Begin at the first line of the data and copy each line through the one containing "tag(o, 'pale blue-white", that line included, with no pictures.

→ Collected material

▬▬▬▬▬▬

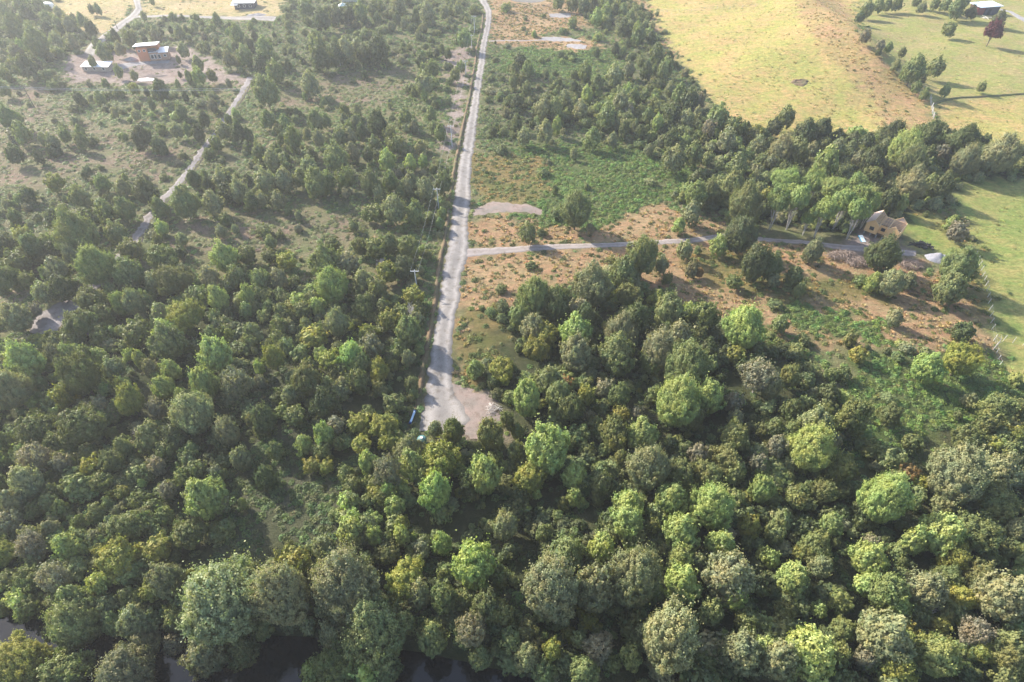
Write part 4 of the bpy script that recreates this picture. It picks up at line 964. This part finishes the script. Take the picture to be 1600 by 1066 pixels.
# the pale board leaning by the cabin drive
p_ = at(1346.5, 374, .0)
o = empty('plastic_sheet', p_, math.radians(4)); w = MB(); w.box((0, 0, .25), (.95, 2.1, .05), Matrix.Rotation(.22, 4, 'X')); w.build('sheet', simple('pale blue white sheet', (.72, .82, .86), (.66, .76, .82), .4), o)
w = MB(); w.box((-.52, 0, .20), (.10, 2.1, .16), Matrix.Rotation(.22, 4, 'X')); w.build('edge', simple('bright blue edge', (.05, .30, .52), None, .5), o)
tag(o, 'pale blue-white sheet lying on earth left of the timber cabin', 'sheet')

def box_part(name, c, d, m, par, rot=None):
    w = MB(); w.box(c, d, rot); return w.build(name, m, par)
def window(par, cx, y, cz, w_, h_, trim=M_trim):
    fr = MB()
    for s in (-1, 1): fr.box((cx + s * (w_ / 2 + .05), y, cz), (.1, .08, h_ + .2)); fr.box((cx, y, cz + s * (h_ / 2 + .05)), (w_, .08, .1))
    o = fr.build('window', trim, par); box_part('pane', (cx, y + .02, cz), (w_, .05, h_), M_glass, o)
# orange-walled house
h0 = at(219.6, 96.3); o = empty('orange_house', (h0.x, h0.y, gz(h0.x, h0.y) - .1), math.radians(15))
tag(o, 'two storey orange walled house with stepped white roofs', 'house')
box_part('wall', (1.75, 2.6, 2.3), (3.5, 5.2, 4.7), M_orange, o)
box_part('rear_wall', (5.3, 4.2, 2.2), (3.6, 3.2, 4.5), M_orange, o)
box_part('wing_wall', (6.8, 1.9, 1.3), (6.6, 3.6, 2.7), simple('brown boards', (.42, .25, .17), (.33, .2, .14), .75), o)
T1 = Matrix.Translation((3.3, 3.0, 4.95)) @ Matrix.Rotation(math.radians(-7), 4, 'X')
box_part('main_roof', (0, 0, 0), (8.2, 6.4, .16), M_white, o, T1)
T2 = Matrix.Translation((8.6, 1.9, 2.95)) @ Matrix.Rotation(math.radians(8), 4, 'X')
box_part('wing_roof', (0, 0, 0), (3.4, 4.4, .14), M_white, o, T2)
box_part('porch_roof', (5.2, 1.2, 2.82), (3.1, 2.6, .12), M_white, o, Matrix.Translation((0, .3, 0)))
for cx, cz, w_, h_, y in ((.9, 3.7, .6, .6, -.02), (2.6, 3.7, .6, .6, -.02), (4.5, 1.35, .9, 1.3, .08), (5.6, 1.35, .6, 1.5, .08), (6.9, 1.3, .8, 1.3, .08), (8.9, 1.5, .8, .7, .08)): window(o, cx, y, cz, w_, h_)
box_part('balcony', (4.9, 1.4, 3.25), (2.6, 1.8, .9), M_dark, o)
# long white-roofed shed
s0 = at(130, 112); o = empty('long_shed', (s0.x, s0.y, s0.z - .1), math.radians(-2)); tag(o, 'long low shed with bright white roof behind the trees left of orange house', 'shed')
box_part('wall', (4.9, 1.7, .95), (9.6, 3.2, 1.9), simple('tan boards', (.42, .34, .28), None, .8), o)
box_part('roof', (0, 0, 0), (10.1, 4.0, .12), M_white, o, Matrix.Translation((4.9, 1.7, 2.15)) @ Matrix.Rotation(math.radians(9), 4, 'X'))
for cx in (1.5, 4.5, 7.8): window(o, cx, .06, 1.1, .8, .7)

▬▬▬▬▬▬

→ Completed task
Write part 4 of the bpy script that recreates this picture. It picks up at line 964. This part finishes the script. Take the picture to be 1600 by 1066 pixels.
# the pale board leaning by the cabin drive
p_ = at(1346.5, 374, .0)
o = empty('plastic_sheet', p_, math.radians(4)); w = MB(); w.box((0, 0, .25), (.95, 2.1, .05), Matrix.Rotation(.22, 4, 'X')); w.build('sheet', simple('pale blue white sheet', (.72, .82, .86), (.66, .76, .82), .4), o)
w = MB(); w.box((-.52, 0, .20), (.10, 2.1, .16), Matrix.Rotation(.22, 4, 'X')); w.build('edge', simple('bright blue edge', (.05, .30, .52), None, .5), o)
tag(o, 'pale blue-white sheet lying on earth left of the timber cabin', 'sheet')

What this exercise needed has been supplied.